Günlük tutmak çok sıradışı bir şey değil. Eskiden daha çok defterlere tutulan günlükler şimdilerde daha çok online olarak tutulmaya başlandı. Ancak bizim size anlatacağımız günlük tutma olayı çok başka. Biz size eski rahip ve öğretmen Robert Shields’in günlüğünden bahsedeceğiz. 1972 yılından 1997 yılına kadar düzenli olarak tutulan ve 37.5 milyoın kelimeden oluşan sıradışı bir günlükten.
Robert Shields, Dayton Washington’da yaşayan eski bir rahip ve İngilizce öğretmeni.
1972 yılında günlük tutmak, yazı yazmak için dayanılmaz bir istek duyuyor ve işe koyuluyor.
Ancak Robert’ın bir farkı var, günlüğünü 5 dakikalık periyotlarla yazıyor.
Sabah nasıl kalktığından, tuvalete nasıl gittiğine, evden nasıl çıktığından işe nasıl vardığına kadar her şeyi 5 dakika aralıklarla yazıyor.
Her gün 4 saatini sadece günlüğünü yazmaya ayırıyor Robert.
Acil bir şey olursa unutmadan yazayım diye günlüğünü iç çamaşırlarının arka kısmına yaptırdığı özel cepte tutuyor.
Yolda kendisini durdurup 30 saniye sohbet edenleri, kedilere verdiği mamaları, mide yanmalarını bile detaylıca anlatıyor.
Çoğu insan günlüğü, o gün yaşanan önemli olayları anlatmak için tutar, ancak Robert aklınıza gelebilecek her ayrıntıyı, her anı uzun uzun yazıyor.
Kendi sağlık raporunu da tutuyor Robert, her gün tuvalete kaç kere çıktığını, idrarının rengini ve kokusunu, tansiyonunu, vs. not ediyor.
Hatta ileride araştırmacılar kendisinin ne gibi bir sorunu olduğunu araştırmak isterlerse diye burun kıllarından örnekler koyuyor.
Günde tek seferde 1 saatten fazla uyumuyor, yani 2 saatte bir yarım saat uyuyor ve böylece rüyalarını unutmadan detaylı olarak günlüğüne yazıyor.
Robert’ın “hipergrafi” hastası olduğu düşünülüyor, yani yazmaya karşı duyulan aşırı istek.
Dostoyevski ve Edgar Allan Poe da aynı hastalığa sahip, ancak onlar bunu daha faydalı ve kariyer odaklı kullanmasını bilmişler.

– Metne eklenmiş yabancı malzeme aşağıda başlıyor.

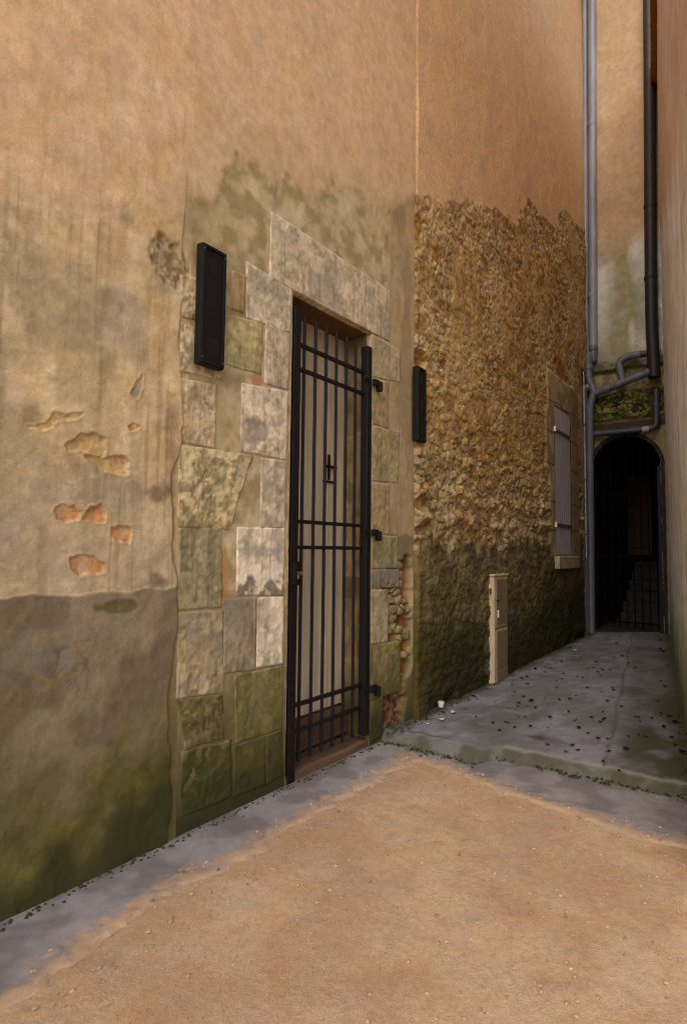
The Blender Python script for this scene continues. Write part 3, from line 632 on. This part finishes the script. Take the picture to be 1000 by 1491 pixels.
def apron_z(U, V): return (fb(U*5, V*5, 422, 4)-.5)*.004-.02*ss(.02, -.05, apron_e(U, V))
o = sheet('apron_path', lambda U, V: np.stack([U, V, apron_z(U, V)], -1), steps((-3, 1.0, .05), (1.0, 3.97, .015)), steps((-2.55, -.8, .03), (-.8, .05, .012)), apron_C, M['concrete'], None, True); tag(o, kind='structure')
def sand_C(U, V):
    n = fb(U*3, V*3, 431, 5); n2 = fb(U*14, V*14, 432, 4); c = mix(lin(196, 164, 134), lin(184, 150, 120), ss(.35, .65, n)); c = mix(c, lin(170, 138, 110), ss(.55, .75, n2)*.5); return c
def gplane(name, x0, x1, y0, y1, z, n, colf, mat):
    return sheet(name, lambda U, V: np.stack([U, V, z+0*U], -1), np.linspace(x0, x1, n), np.linspace(y0, y1, n), colf, mat, None, True)
sx = steps((-60, -3, 3), (-3, 0, .1), (0, 4, .025), (4, 60, 4)); sy = steps((-60, -3, 3), (-3, .06, .025), (.06, 60, 4))
o = sheet('ground', lambda U, V: np.stack([U, V, -.009+(fb(U*9, V*9, 433, 4)-.5)*.010*((abs(U) < 5) & (abs(V) < 4))-.06*(U > 4)], -1), sx, sy, sand_C, M['sand'], None, True); tag(o, kind='structure')

# ------------------------------------------------------------------ end building with the arched passage
endb = empty('end_house', (9.6, -.5, .15), 'grey stained house closing the alley with a dark arched passage', 'house')
AY, AR, AS = -.520, .487, 2.615
def end_fn(Y, Z):
    n1 = fb(Y*4, Z*3, 501, 5); n2 = fb(Y*11, Z*11, 502, 5)
    rel = (n1-.5)*.02+(n2-.5)*.012
    up = ss(4.08, 4.10, Z+(fb(Y*6, Z*0, 503, 3)-.5)*.03)
    c = mix(lin(150, 138, 110), lin(118, 104, 76), ss(.4, .6, n2))
    # mossy rubble band
    f1, f2, cid = vor(Y*9+(fb(Y*12, Z*12, 510, 4)-.5)*3, Z*11+(fb(Y*12, Z*12, 511, 4)-.5)*3, 504); st = ss(.03, .3, f2-f1)*ss(.3, .4, cid)
    b = ss(3.30, 3.36, Z)*ss(3.80, 3.72, Z+(n2-.5)*.1); rel = rel+b*(.03+.05*st*cid)
    bc = mix(mix(lin(66, 62, 26), lin(44, 40, 18), ss(.4, .6, fb(Y*14, Z*14, 512, 4))), mix(lin(140, 130, 76), lin(88, 84, 40), ss(.4, .6, fb(Y*9, Z*9, 513, 4))), st*.8); c = mix(c, bc, b)
    c = mix(c, lin(52, 38, 28), ss(3.17, 3.21, Z)*ss(3.32, 3.28, Z)*.9)
    c = mix(c, lin(112, 86, 56), ss(3.16, 3.0, Z)*.5)
    # upper render with green run
    uc = mix(lin(200, 196, 186), lin(170, 166, 154), ss(.4, .62, n1))
    cy = -.46+.05*np.sin(Z*2.1); gr = np.exp(-((Y-cy)/(.20+.06*np.sin(Z*3)))**2); uc = mix(uc, lin(140, 128, 88), gr*.85*(.6+.6*n2))
    gl = np.exp(-((Y+.62+.05*np.sin(Z*4))/.055)**2); uc = mix(uc, lin(140, 142, 80), gl*.7)
    uc = mix(uc, lin(206, 200, 190), blob(Y, Z, -.66, 4.62, .07, .28, 506, .3, 5, .8)*.7)
    uc = mix(uc, lin(130, 116, 104), blob(Y, Z, -.18, 4.35, .18, .16, 507, .6, 5, .8)*.6)
    uc = mix(uc, lin(72, 74, 26), ss(4.30, 4.10, Z+(n2-.5)*.35)*.9)
    uc = mix(uc, OCH*.66, ss(5.7, 6.3, Z+(n1-.5)*.6)*.92)
    c = mix(c, uc, up); rel = rel+up*.055-.035*ss(4.11, 4.08, Z)*ss(4.02, 4.07, Z)
    return rel, c
def inarch(y, z, k=0.): return (np.abs(y-AY) < AR+k) & ((z < AS) | (np.hypot(y-AY, z-AS) < AR+k))
ys = steps((-3.2, -1.35, .1), (-1.35, .20, .0115)); zs = steps((-.05, 6.4, .0125), (6.4, 12, .1))
Y_, Z_ = np.meshgrid(ys, zs, indexing='ij'); rel, col = end_fn(Y_, Z_)
yc = (Y_[:-1, :-1]+Y_[1:, 1:])/2; zc = (Z_[:-1, :-1]+Z_[1:, 1:])/2
npmesh('end_wall', np.stack([9.6-rel, Y_, Z_], -1).reshape(-1, 3), gridfaces(len(ys), len(zs), ~inarch(yc, zc, -.02), True), M['endwall'], endb, col.reshape(-1, 3))
# arch surround ring and reveal
prof = [(AY-AR, .0)]+[(AY-AR*math.cos(t), AS+AR*math.sin(t)) for t in np.linspace(0, math.pi, 25)]+[(AY+AR, .0)]
rv = MB(); n = len(prof)
for k, (x, e) in enumerate(((9.565, .035), (9.565, -.012), (9.95, -.012))):
    for (y, z) in prof:
        d = np.array([y-AY, max(z-AS, 0)]); d = d/np.hypot(*d) if np.hypot(*d) > 0 else d
        rv.v.append((x+(0.025 if k == 0 else 0), y+d[0]*e, z+d[1]*e))
for k in range(2):
    for i in range(n-1): rv.f.append([k*n+i, k*n+i+1, (k+1)*n+i+1, (k+1)*n+i])
rv.build('arch_reveal', M['step'], endb, True)
# passage behind
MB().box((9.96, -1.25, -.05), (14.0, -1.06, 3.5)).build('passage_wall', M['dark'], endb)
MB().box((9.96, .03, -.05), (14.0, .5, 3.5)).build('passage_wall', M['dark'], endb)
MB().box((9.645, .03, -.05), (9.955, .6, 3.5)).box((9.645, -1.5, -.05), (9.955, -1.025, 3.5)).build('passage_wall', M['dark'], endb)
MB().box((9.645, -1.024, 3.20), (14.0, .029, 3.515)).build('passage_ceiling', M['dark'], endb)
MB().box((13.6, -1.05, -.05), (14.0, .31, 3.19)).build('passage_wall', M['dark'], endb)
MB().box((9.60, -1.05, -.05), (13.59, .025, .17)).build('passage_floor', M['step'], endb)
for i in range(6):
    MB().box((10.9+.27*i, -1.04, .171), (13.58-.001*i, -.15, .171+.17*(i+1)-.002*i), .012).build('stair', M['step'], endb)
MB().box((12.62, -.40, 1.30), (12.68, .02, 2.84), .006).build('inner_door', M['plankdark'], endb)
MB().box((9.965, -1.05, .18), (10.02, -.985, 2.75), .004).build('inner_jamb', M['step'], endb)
MB().box((9.645, -3.2, 3.52), (14, .6, 11.9)).build('house_body', M['dark'], endb)
MB().box((9.4, -3.3, 12.0), (14.2, .8, 12.25)).build('roof', M['plank'], endb)
# gate in the arch
ag = empty('arched_gate', (9.84, AY, .2), 'dark arch topped iron gate closing the passage at the alley end', 'gate')
pr = [(9.84, AY-AR+.02, .17)]+[(9.84, AY-(AR-.02)*math.cos(t), AS+(AR-.02)*math.sin(t)) for t in np.linspace(0, math.pi, 21)]+[(9.84, AY+AR-.02, .17)]
MB().tube(pr, .026, 8).build('gate_frame', M['archiron'], ag, True)
for i in range(8):
    y = AY-AR+.02+(2*AR-.04)*(i+1)/9; top = AS+math.sqrt(max(0, (AR-.02)**2-(y-AY)**2))
    MB().tube([(9.84, y, .22), (9.84, y, top)], .008, 8).build('bar', M['archiron'], ag, True)
for z in (.30, .78, 1.28, 1.42, 2.02, 2.22):
    MB().box((9.832, AY-AR+.03, z-.009), (9.85, AY+AR-.03, z+.009)).build('rail', M['archiron'], ag)
MB().box((9.60, AY-AR-.0, .17), (9.66, AY-AR+.07, 2.60), .004).build('jamb_post', M['iron'], ag)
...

Robert, 1972 yılından felç geçirip yazma kabiliyetini yitirdiği 1997 yılına kadar 25 yıl boyunca günlük tutmaya hiç ara vermiyor.

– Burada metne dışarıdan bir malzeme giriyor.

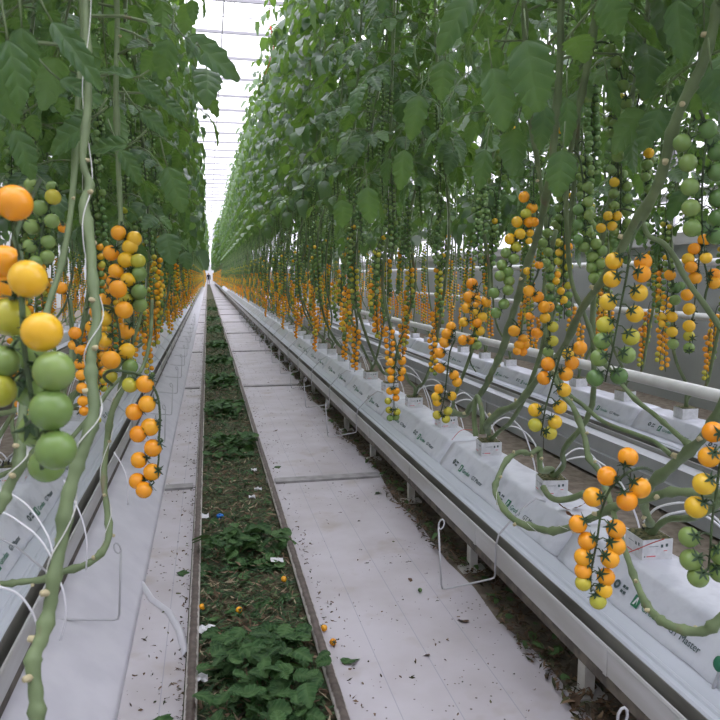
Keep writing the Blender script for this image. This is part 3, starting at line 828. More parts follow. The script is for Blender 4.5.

Yazdıkları 37.5 milyon kelimeyi buluyor ve 91 karton kutuya ancak sığıyor.
Günlükleri Washington Devlet Üniversitesi El Yazmaları Arşivine bağışlanıyor ve bir kısmını online olarak görmek mümkün.
89 yaşında kalp krizinden ölen Robert, esasen felç geçirip yazma yetisini kaybettiği günü “hayatımın sona ermesi” olarak tanımlıyor.
Robert’ın akrabaları, “O yazmadığı hiçbir şeyin başına geldiğini düşünmezdi” diyor, yani yazmak Robert için var olmanın temeli.
1994 yılında Seattle Times gazetesine verdiği ropörtajda Robert; “Belki birisinin hayatına, her günün her dakikası kadar derinden bakmak, tüm insanlar hakkında bir şeyler bulmaya yarar” demiş.
Kim bilir, belki Robert yazdığı 37.5 milyon kelimeyle bize bir şeyler anlatmak istemiştir?